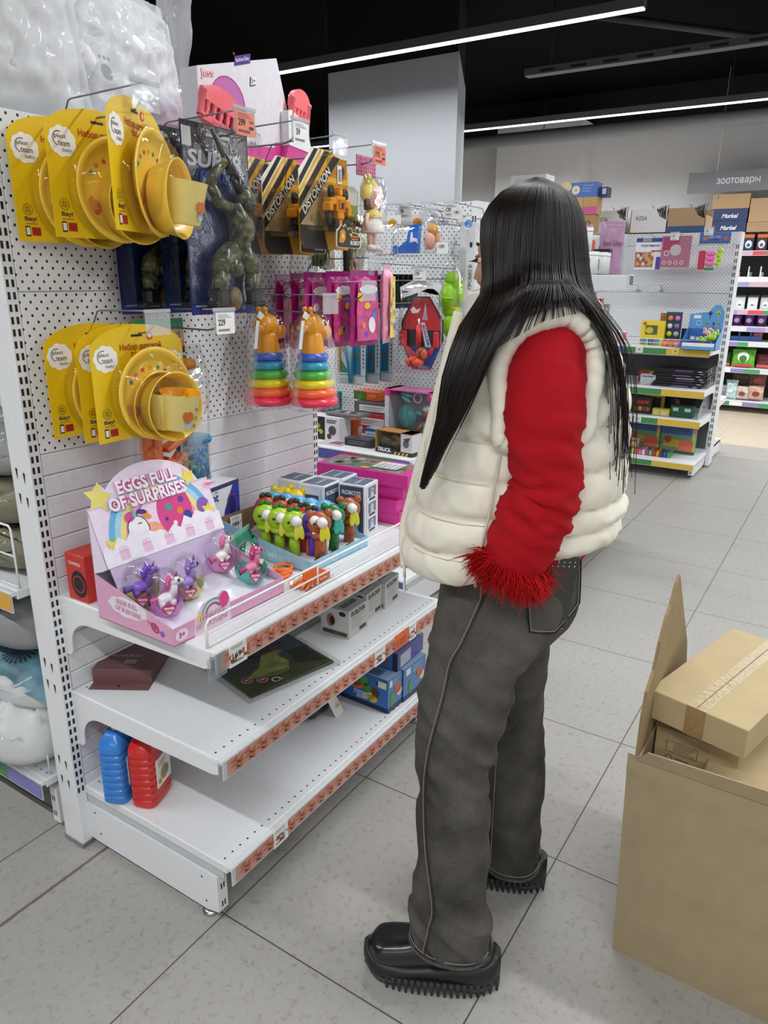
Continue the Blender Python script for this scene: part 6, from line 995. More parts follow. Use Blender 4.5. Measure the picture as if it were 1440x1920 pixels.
bx('dough_set_box', 'colourful modelling dough box at the right of the bottom stationery shelf', 'box', 5.14, -.385, .265, .05, .245, '6a8a6a', p_, z=.125)
t = thing('dough_pack', 'clear pack of coloured modelling dough sticks lying at the shelf front', 'toy pack', (4.93, -.19, .125), R_)
for i, c in enumerate(('8a7a9a', 'a8d05a', 'f0705a', 'e87aa0', 'e8e4e8', 'c04a9a', '7ac88a', 'c83a28', 'f0a020', '4a4440', '3a52c8', '3a9a4a')): b = MB(); b.box(.003 + .027 * i, .027 + .027 * i, 0, .12, 0, .045, C(c, .4), .006); b.build('dough_stick', t)
b = MB(); b.box(0, .33, -.003, .123, 0, .05, FLS, .004); b.build('clear_wrap', t)
bx('yellow_label_pack', 'pack with a yellow label at the far left of the bottom stationery shelf', 'pack', 5.0, -.12, .12, .08, .1, 'd8d4cc', lambda b, F, w, d, h: (b.rect(F['F'], .02, .02, w - .02, h * .7, 'e8b820', 1), b.rect(F['F'], 0, h * .8, w, h, 'b8503a', 1)), z=.125)
# hanging on its panel
def flat(label, x, yc, z0, w, h, col, pr, name, cat, n=1, grp=None):
    t = thing(name, label, cat, (x, yc + w / 2, z0), R_, grp); b = MB(); b.box(0, w, 0, .006 * n, 0, h, C(col, .35), .001); pr(b, fr_at(0, 0, 0), w, h); b.build('pack', t); return t
def p_(b, f, w, h): b.rect(f, 0, h - .03, w, h, '3a4488', 1); b.rect(f, 0, h - .09, w, h - .03, 'dfe3e8', 1); b.txt(f, 'Картинка', w * .55, h - .055, .024, '23284a', 2, w=w * .7, shear=.2, bold=.02); b.rect(f, w * .6, h - .098, w, h - .088, 'b83a40', 2); b.rect(f, 0, .015, w * .72, h - .1, C('b07a68', .4, nz=.6, sc=60), 1); [b.disc(f, w * (.12 + .11 * (i % 6)), .04 + .03 * (i // 6) + .01 * (i % 2), .012, ('d8a030', 'a85a50', 'e0d0c0', '8a4a48', 'c89a88')[i % 5], 2) for i in range(18)]; b.rect(f, w * .82, 0, w, h * .4, '4a4a9a', 1)
flat('picture by numbers box hanging left on the stationery panel', 5.08, -.145, 1.52, .19, .225, 'dfe1e6', p_, 'picture_kit', 'toy pack', 3)
def p_(b, f, w, h): b.rect(f, w * .05, h * .55, w * .6, h * .95, 'a03a5c', 1); b.disc(f, w * .5, h * .55, .04, 'b8b4b8', 2); b.ringd(f, w * .2, h * .45, .02, .006, 'd8c8d0', 3); [b.ringd(f, w * (.15 + .2 * i), h * .15, .014, .005, 'e0c8d4', 3) for i in range(4)]
flat('dusty pink packs hanging in a bundle on the stationery panel', 5.06, -.345, 1.535, .205, .22, 'a86880', p_, 'pink_pack', 'toy pack', 6)
t = thing('dough_toy_bag', 'clear bag of pink and lime dough toys with blue header, top right of its panel', 'toy pack', (5.1, -.495, 1.51), R_); b = MB(); b.box(0, .21, 0, .002, .19, .265, C('4a6ab0', .4)); f = fr_at(0, 0, 0); [b.disc(f, .04 + .07 * i, .225, .016, ('c87a2a', '2a4a8a', 'c8642a')[i], 1, sy=.8) for i in range(3)]; b.txt(f, 'DOUGH', .1, .235, .02, 'e8e8f0', 2, w=.08); b.build('header_card', t)
b = MB(); b.box(.015, .06, -.04, -.01, .01, .14, C('c02a4a', .4), .006); b.build('toy_piece', t)
for i in range(6): b = MB(); b.ell((.085 + .022 * (i % 2), -.03, .05 + .035 * (i // 2)), (.022, .02, .02), C('f070b8', .4)); b.build('pink_toy', t)
for i in range(4): b = MB(); b.ell((.15 + .008 * (i % 2), -.03, .05 + .03 * i), (.02, .018, .018), C('b0d820', .4)); b.build('lime_toy', t)
b = MB(); b.box(.06, .13, -.04, -.02, .005, .025, C('3a9a4a', .4), .006); b.build('green_tray', t); bagfilm(t, [(.2, .005, .205), (.16, 0, .21), (.05, 0, .21), (0, .01, .2)], -.055, 0)
for i, (y, z, l_, tk, tl) in enumerate(((-.13, 1.72, .22, None, None), (-.33, 1.73, .24, ('179', 'e0e0dc', None), 'price ticket above the dusty pink packs'), (-.56, 1.76, .24, ('259', 'e0e0dc', None), 'price ticket above the dough toy bag'), (-.22, 1.36, .2, None, None), (-.04, 1.36, .2, None, None))): hk2(('stationery hook holding the picture kit', 'stationery hook holding the dusty pink packs', 'stationery hook holding the dough toy bag', 'empty lower stationery hook, right one', 'empty lower stationery hook, left one')[i], 5.33, y, z, l_, tk, tl)
bx('photo_card', 'small framed photo card hanging at the end of the clear shelf rail', 'card', 3.12, -.553, .085, .006, .06, 'e6e6ea', lambda b, F, w, d, h: b.rect(F['F'], .006, .006, w - .006, h - .006, C('4a4658', .4, nz=.6, sc=80), 1), z=1.41, rz=0)
for x_, y_, z_, rz_, label, t_ in ((4.842, -.19, .965, R_, 'price tag at the left of the stationery top rail', '99'), (4.842, -.45, .965, R_, 'yellow price tag at the right of the stationery top rail', '79'), (4.842, -.17, .443, R_, 'left one of two price tags on the third stationery rail', '129'), (4.842, -.235, .443, R_, 'right one of two price tags on the third stationery rail', '129')):
    b = MB(); b.box(0, .055, -.002, 0, -.045, 0, C('e8d060' if 'yellow' in label else 'dcdcda', .4)); b.txt(fr_at(0, -.002, -.045), t_, .026, .024, .014, '2a2a2c', 1, bold=.02); o = b.build('price_tag', None, (x_ - .002, y_, z_)); o.rotation_euler = (0, 0, rz_); tag(o, label, 'price tag')
# ---- wire divider at right of second shelf and clear side guard
b = MB(); [b.tube([(0, 0, .02 * i), (.25, 0, .02 * i), (.3, 0, .02 * i + .01)], .002, WIRE, 6) for i in range(8)]; [b.tube([(.1 * i, 0, 0), (.1 * i, 0, .15)], .002, WIRE, 6) for i in range(4)]; tag(b.build('wire_divider', None, (5.0, -.70, .67)), 'wire divider at the right end of the second stationery shelf', 'divider')
b = MB(); b.prism([(0, 0), (.42, 0), (.42, .18), (.2, .17), (.05, .1), (0, .05)], -.0015, .0015, FILM('e8eef2', .4, .05, 6, .1, .1), 'Y'); tag(b.build('clear_side_guard', None, (4.9, -.685, .447)), 'curved clear plastic guard at the right end of the third stationery shelf', 'guard')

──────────

» **TASK OBJECTIVE**
Repeat the listing verbatim. Skip the pictures.

» **TASK RESULT**
Continue the Blender Python script for this scene: part 6, from line 995. More parts follow. Use Blender 4.5. Measure the picture as if it were 1440x1920 pixels.
bx('dough_set_box', 'colourful modelling dough box at the right of the bottom stationery shelf', 'box', 5.14, -.385, .265, .05, .245, '6a8a6a', p_, z=.125)
t = thing('dough_pack', 'clear pack of coloured modelling dough sticks lying at the shelf front', 'toy pack', (4.93, -.19, .125), R_)
for i, c in enumerate(('8a7a9a', 'a8d05a', 'f0705a', 'e87aa0', 'e8e4e8', 'c04a9a', '7ac88a', 'c83a28', 'f0a020', '4a4440', '3a52c8', '3a9a4a')): b = MB(); b.box(.003 + .027 * i, .027 + .027 * i, 0, .12, 0, .045, C(c, .4), .006); b.build('dough_stick', t)
b = MB(); b.box(0, .33, -.003, .123, 0, .05, FLS, .004); b.build('clear_wrap', t)
bx('yellow_label_pack', 'pack with a yellow label at the far left of the bottom stationery shelf', 'pack', 5.0, -.12, .12, .08, .1, 'd8d4cc', lambda b, F, w, d, h: (b.rect(F['F'], .02, .02, w - .02, h * .7, 'e8b820', 1), b.rect(F['F'], 0, h * .8, w, h, 'b8503a', 1)), z=.125)
# hanging on its panel
def flat(label, x, yc, z0, w, h, col, pr, name, cat, n=1, grp=None):
    t = thing(name, label, cat, (x, yc + w / 2, z0), R_, grp); b = MB(); b.box(0, w, 0, .006 * n, 0, h, C(col, .35), .001); pr(b, fr_at(0, 0, 0), w, h); b.build('pack', t); return t
def p_(b, f, w, h): b.rect(f, 0, h - .03, w, h, '3a4488', 1); b.rect(f, 0, h - .09, w, h - .03, 'dfe3e8', 1); b.txt(f, 'Картинка', w * .55, h - .055, .024, '23284a', 2, w=w * .7, shear=.2, bold=.02); b.rect(f, w * .6, h - .098, w, h - .088, 'b83a40', 2); b.rect(f, 0, .015, w * .72, h - .1, C('b07a68', .4, nz=.6, sc=60), 1); [b.disc(f, w * (.12 + .11 * (i % 6)), .04 + .03 * (i // 6) + .01 * (i % 2), .012, ('d8a030', 'a85a50', 'e0d0c0', '8a4a48', 'c89a88')[i % 5], 2) for i in range(18)]; b.rect(f, w * .82, 0, w, h * .4, '4a4a9a', 1)
flat('picture by numbers box hanging left on the stationery panel', 5.08, -.145, 1.52, .19, .225, 'dfe1e6', p_, 'picture_kit', 'toy pack', 3)
def p_(b, f, w, h): b.rect(f, w * .05, h * .55, w * .6, h * .95, 'a03a5c', 1); b.disc(f, w * .5, h * .55, .04, 'b8b4b8', 2); b.ringd(f, w * .2, h * .45, .02, .006, 'd8c8d0', 3); [b.ringd(f, w * (.15 + .2 * i), h * .15, .014, .005, 'e0c8d4', 3) for i in range(4)]
flat('dusty pink packs hanging in a bundle on the stationery panel', 5.06, -.345, 1.535, .205, .22, 'a86880', p_, 'pink_pack', 'toy pack', 6)
t = thing('dough_toy_bag', 'clear bag of pink and lime dough toys with blue header, top right of its panel', 'toy pack', (5.1, -.495, 1.51), R_); b = MB(); b.box(0, .21, 0, .002, .19, .265, C('4a6ab0', .4)); f = fr_at(0, 0, 0); [b.disc(f, .04 + .07 * i, .225, .016, ('c87a2a', '2a4a8a', 'c8642a')[i], 1, sy=.8) for i in range(3)]; b.txt(f, 'DOUGH', .1, .235, .02, 'e8e8f0', 2, w=.08); b.build('header_card', t)
b = MB(); b.box(.015, .06, -.04, -.01, .01, .14, C('c02a4a', .4), .006); b.build('toy_piece', t)
for i in range(6): b = MB(); b.ell((.085 + .022 * (i % 2), -.03, .05 + .035 * (i // 2)), (.022, .02, .02), C('f070b8', .4)); b.build('pink_toy', t)
for i in range(4): b = MB(); b.ell((.15 + .008 * (i % 2), -.03, .05 + .03 * i), (.02, .018, .018), C('b0d820', .4)); b.build('lime_toy', t)
b = MB(); b.box(.06, .13, -.04, -.02, .005, .025, C('3a9a4a', .4), .006); b.build('green_tray', t); bagfilm(t, [(.2, .005, .205), (.16, 0, .21), (.05, 0, .21), (0, .01, .2)], -.055, 0)
for i, (y, z, l_, tk, tl) in enumerate(((-.13, 1.72, .22, None, None), (-.33, 1.73, .24, ('179', 'e0e0dc', None), 'price ticket above the dusty pink packs'), (-.56, 1.76, .24, ('259', 'e0e0dc', None), 'price ticket above the dough toy bag'), (-.22, 1.36, .2, None, None), (-.04, 1.36, .2, None, None))): hk2(('stationery hook holding the picture kit', 'stationery hook holding the dusty pink packs', 'stationery hook holding the dough toy bag', 'empty lower stationery hook, right one', 'empty lower stationery hook, left one')[i], 5.33, y, z, l_, tk, tl)
bx('photo_card', 'small framed photo card hanging at the end of the clear shelf rail', 'card', 3.12, -.553, .085, .006, .06, 'e6e6ea', lambda b, F, w, d, h: b.rect(F['F'], .006, .006, w - .006, h - .006, C('4a4658', .4, nz=.6, sc=80), 1), z=1.41, rz=0)
for x_, y_, z_, rz_, label, t_ in ((4.842, -.19, .965, R_, 'price tag at the left of the stationery top rail', '99'), (4.842, -.45, .965, R_, 'yellow price tag at the right of the stationery top rail', '79'), (4.842, -.17, .443, R_, 'left one of two price tags on the third stationery rail', '129'), (4.842, -.235, .443, R_, 'right one of two price tags on the third stationery rail', '129')):
    b = MB(); b.box(0, .055, -.002, 0, -.045, 0, C('e8d060' if 'yellow' in label else 'dcdcda', .4)); b.txt(fr_at(0, -.002, -.045), t_, .026, .024, .014, '2a2a2c', 1, bold=.02); o = b.build('price_tag', None, (x_ - .002, y_, z_)); o.rotation_euler = (0, 0, rz_); tag(o, label, 'price tag')
# ---- wire divider at right of second shelf and clear side guard
b = MB(); [b.tube([(0, 0, .02 * i), (.25, 0, .02 * i), (.3, 0, .02 * i + .01)], .002, WIRE, 6) for i in range(8)]; [b.tube([(.1 * i, 0, 0), (.1 * i, 0, .15)], .002, WIRE, 6) for i in range(4)]; tag(b.build('wire_divider', None, (5.0, -.70, .67)), 'wire divider at the right end of the second stationery shelf', 'divider')
b = MB(); b.prism([(0, 0), (.42, 0), (.42, .18), (.2, .17), (.05, .1), (0, .05)], -.0015, .0015, FILM('e8eef2', .4, .05, 6, .1, .1), 'Y'); tag(b.build('clear_side_guard', None, (4.9, -.685, .447)), 'curved clear plastic guard at the right end of the third stationery shelf', 'guard')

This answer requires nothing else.